Page: 194 Paragraph: 12

“As Tom Robinson gave his testimony, it came to me that Mayella Ewell must have been the loneliest person in the world. She was even lonelier than Boo Radley, who had not been out of the house in twenty-five years. When Atticus asked had she any friends, she seemed not to know what he meant, then she thought he was making fun of her. She was as sad, I thought, as what Jem called a mixed child: white people wouldn’t have anything to do with her because she lived among pigs; Negroes wouldn’t have anything to do with her because she was white. She couldn’t live like Mr. Dolphus Raymond, who preferred the company of Negroes, because she didn’t own a riverbank and she wasn’t from a fine old family. Nobody said, “That’s just their way,” about the Ewells. Maycomb gave them Christmas baskets, welfare money, and the back of its hand.”
Scout compares how lonely Mayella is to other outcasts in Maycomb County, Boo Radley, the mixed children, Mr. Dolphus Raymond, and the Africans. Scout's comparison of Mayella to other similar outcasts emphasizes how lonely and sad she really is. These recluses are already secluded enough, but Mayella is described as even more isolated because she does not have anyone else to relate to due to her situation.
Page: 242 Paragraph: 2

After Mayella concluded her story at court, Scout noticed that “Mayella’s recital had given her confidence, but it was not her father’s brash kind: there was something stealthy about hers, like a steady-eyed cat with a twitchy tail”.
During this scene, Scout recognizes Mayella Ewell’s suspicious behavior, after she explains her side of the story. Scout uses a simile, comparing her to a cat, with a steady eye but a twitchy tail. Mayella’s steady eye may represent her effort to keep a straight face in attempts to not give away her lie, which she is forced into saying by her father. Although she appears to be stealthy and successful with her cover, Scout remarks that she also has a twitchy tail, which represents her nervousness. Despite her effective recital of the lie, Mayella is still cautious, knowing there are many more instances where she may unintentionally give away the true story. Through Scout’s observation of Mayella’s sneaky, yet uneasy behavior, Lee may be foreshadowing to the audience who do not yet know of the lie.
Page: 200 Paragraph: 19

As Mr. Gilmer questions Tom Robinson, he asks “You testified that you were resisting Miss Ewell. Were you so scared that she’d hurt you, you ran, a big buck like you?” and Robinson replies, “No suh, I’s scared I’d be in court, just like I am now.” Gilmer continues the trial by asking, “Scared of arrest, scared you’d have to face up to what you did?” “No suh, scared I’d hafta face up to what I didn’t do.”
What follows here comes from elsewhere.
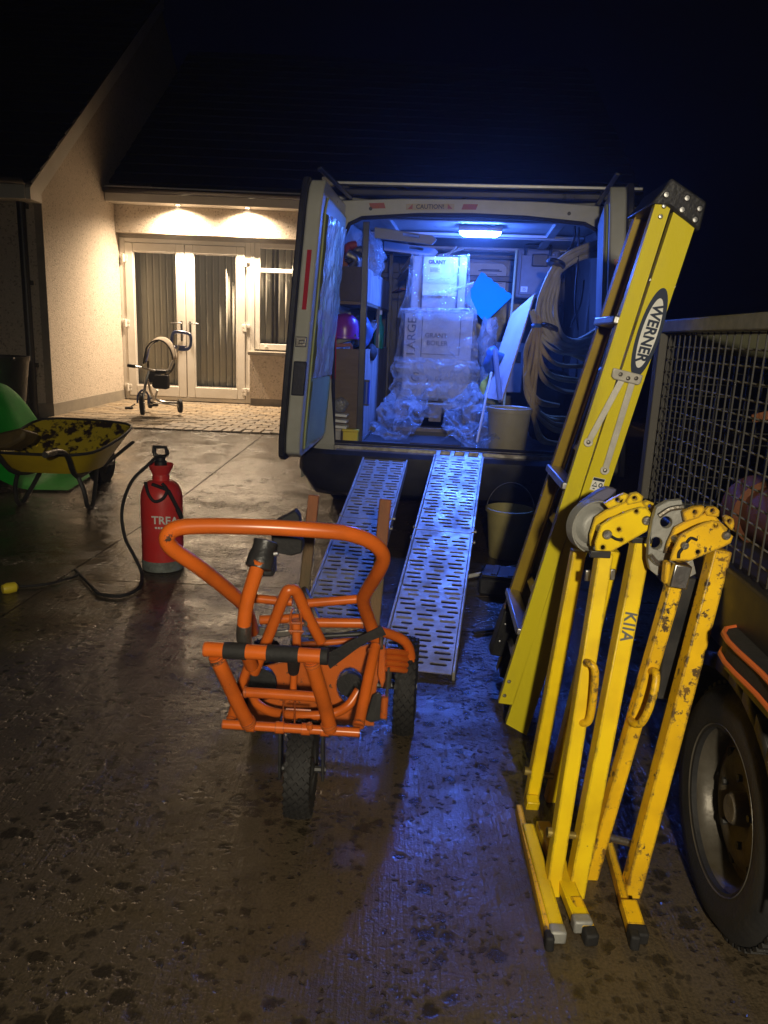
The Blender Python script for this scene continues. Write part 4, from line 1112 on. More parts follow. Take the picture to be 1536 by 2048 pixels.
# grey tool case high on the right
cs = thing('tool_case', 'grey tool case with carry handle and small white sticker high at the back right', 'tool case', van((.48, 1.5, 1.52)))
mb = MB(van); mb.span((.335, 1.5, 1.53), (.66, 1.75, 1.885)); mb.build('shell', M_case, cs, bevel=.02)
mb = MB(van)
for q in ((.36, .375), (.62, .635)): mb.span((q[0], 1.485, 1.56), (q[1], 1.499, 1.86))
mb.span((.376, 1.487, 1.555), (.619, 1.499, 1.572)); mb.span((.376, 1.487, 1.84), (.619, 1.499, 1.857)); mb.build('rib', M_case, cs, bevel=.005)
mb = MB(van); mb.tube(smooth([(.40, 1.49, 1.84), (.40, 1.47, 1.895), (.42, 1.46, 1.905), (.56, 1.46, 1.905), (.58, 1.47, 1.895), (.58, 1.49, 1.84)], 3), .012, 8); mb.build('handle', M_blackpl, cs)
mb = MB(van)
mb.span((.45, 1.48, 1.76), (.57, 1.499, 1.85)); mb.build('clasp', M_blackpl, cs, bevel=.008)
mb = MB(van); mb.span((.385, 1.496, 1.575), (.435, 1.4985, 1.615)); lb = mb.build('sticker', M_white, cs, flat=True)
text('25', .026, M_navy, lb, (.41, 1.4945, 1.595), ex, ez, xf=van)
mb = MB(van); mb.tube([(.325, 1.46, Z0), (.33, 1.46, 1.87)], .009, 8); mb.build('fibre_rod', mat('pale green rod', (.55, .62, .40), .4), label='pale rod standing upright left of the grey tool case', category='rod', loc=van((.325, 1.46, Z0)))
# left ceiling tools: aluminium brackets
for i, (y, x, lab) in enumerate(((.42, -.40, 'silver slotted level strapped under the ceiling near the door'), (1.1, -.42, 'silver slotted level strapped under the ceiling further in'))):
    mb = MB(van)
    mb.plate([(x - .20, y, 1.865), (x + .16, y, 1.825), (x + .19, y, 1.80), (x + .16, y, 1.77), (x - .20, y, 1.80)], (0, .03, 0), [[(x - .02, y, 1.835), (x + .08, y, 1.825), (x + .08, y, 1.808), (x - .02, y, 1.818)]])
    mb.build('spirit_level', mat('dull level', (.22, .23, .26), .5), label=lab, category='level', group='levels under the van ceiling', loc=van((x, y, 1.8)), bevel=.003)
# timber offcuts and pipes left of the cartons
for i, (a, b, m_) in enumerate((((800, 560, 1.5), (822, 535, 1.0), M_plank), ((805, 545, 1.7), (826, 515, 1.3), M_card), ((790, 585, 1.4), (808, 578, 1.0), M_terra))):
    mb = MB(van); mb.bar(vp(*a), vp(*b), .05, .012); mb.build('offcut', m_, label=('pale timber offcut sticking out left of the upper carton', 'brown flap of card sticking out above the left shelf end', 'reddish strip of wood between shelf and cartons')[i], category='offcut', loc=van(vp(*a)), bevel=.002)
mb = MB(van); mb.bar((-.29, 1.22, 1.76), (-.05, 1.20, 1.84), .05, .014); mb.bar((-.20, 1.20, 1.75), (-.10, 1.18, 1.85), .03, .014); mb.build('timber_scrap', M_plank, label='timber scraps lying on top of the upper carton', category='timber', loc=van((-.2, 1.2, 1.75)))
# tall dark things behind: boards and pipes along the left of the bulkhead
for i, (x, y, m_, r_) in enumerate(((-.52, 1.9, M_plygrey, .02), (-.46, 2.0, M_alu, .014), (-.40, 2.1, M_steel, .02))):
    mb = MB(van); mb.tube([(x, y, Z0), (x + .02, y + .05, 1.80)], r_, 10)
    mb.build('standing_pipe', m_, label=('grey pipe standing at the back beside the shelf unit', 'thin bright pipe standing at the back between shelf and cartons', 'steel pipe standing at the back close to the cartons')[i], category='pipe', group='pipes standing at the bulkhead', loc=van((x, y, Z0)))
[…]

Mr. Gilmer questions Tom Robinson for running so quick if he said he did nothing wrong. Robinson replies that he ran for fear of being punished, even if he was innocent, because of his race. I chose this passage because it depicts the feelings of the African Americans at that time. They were always scared of anything they did and said in front of the whites. Even if they did nothing wrong, the Africans would still be punished for it because they are a certain race. Lee describes a great purpose in Tom Robinson’s statements, it illustrates the fear of arrest even if innocent that all African Americans felt at that time.

“If you tell the truth, you don’t have to remember anything”
-Mark Twain

Page: 264 Paragraph: 1 & 2

Believing he had found a suspicious piece of information in Tom’s story, Mr. Gilmer asked him, “You’re a mighty good fellow, it seems-did all this for not one penny”. Robinson then honestly replied, “Yes, suh. I felt right sorry for her, she seemed to try more’n the rest of ’em-” and was cut off by Mr. Gilmer’s shocked response, “You felt sorry for her, you felt sorry for her” .
Mr. Gilmer, Mayella’s defendant interprets Tom Robinson’s honest reply as an insult. Generally, feeling sorry for someone means you pity them or believe they are worse off than you. Although Tom felt sorry for Mayella, his kind gesture was taken as an offense, digging him into a deeper hole than he already was. Mr. Gilmer’s repetition of ‘you felt sorry for her’ emphasizes how shocked he was, and intensifies the unintentional mistake Tom made. Mr. Gilmer most probably understood that Robinson spoke with kind intents, but to make him look bad, he made his response appear much worse than it really was. Had he not repeated the statement and intensified the situation, Tom’s innocent reply would have most likely been unnoticed. The author’s intention of this passage may have been to show how during this time period, in racially-divided Maycomb, for a colored man to look down upon a white man was an extreme affront.
This quote basically says how telling the truth can be much easier than lying. When people lie, they must think about their situation which results in constant hesitation. In addition, they must also think about their answer, so that they do not tell the truth accidentally. As a result, they must remember everything they say in order to keep the lie realistic and not contradict themselves. In connection to the book, as Mayella was questioned, she constantly stopped and hesitated to answer. This shows that she was obviously lying. This adds onto the theme about how bravery is shown when facing problems with honesty and taking action despite knowing the outcome.

Page: 183 Paragraph: 11

As Mayella hesitates to answer the question, she “looks[ed] at her father, who was sitting with his chair tipped against the railing”. Noticing this, “he sat up straight and waited for her to answer”.

This shows how Mayella is being cautious when answering the questions and how Mr. Ewell expects her to lie about what had really happened. Mayella must choose between telling the truth about her father, stop his abuse, however ruining her reputation as a white woman, or to lie to save her reputation, lose her only friend, and continue to be abused by her father. Being afraid to be judged by others, Mayella chooses her reputation over her well being and Tom Robinson’s life. This further reveals how Mayella fears the judgment of others, as well as the outcome of her actions. This contradicts Lee’s message to readers that bravery is shown when people take action based on what they believe is right, despite the consequences.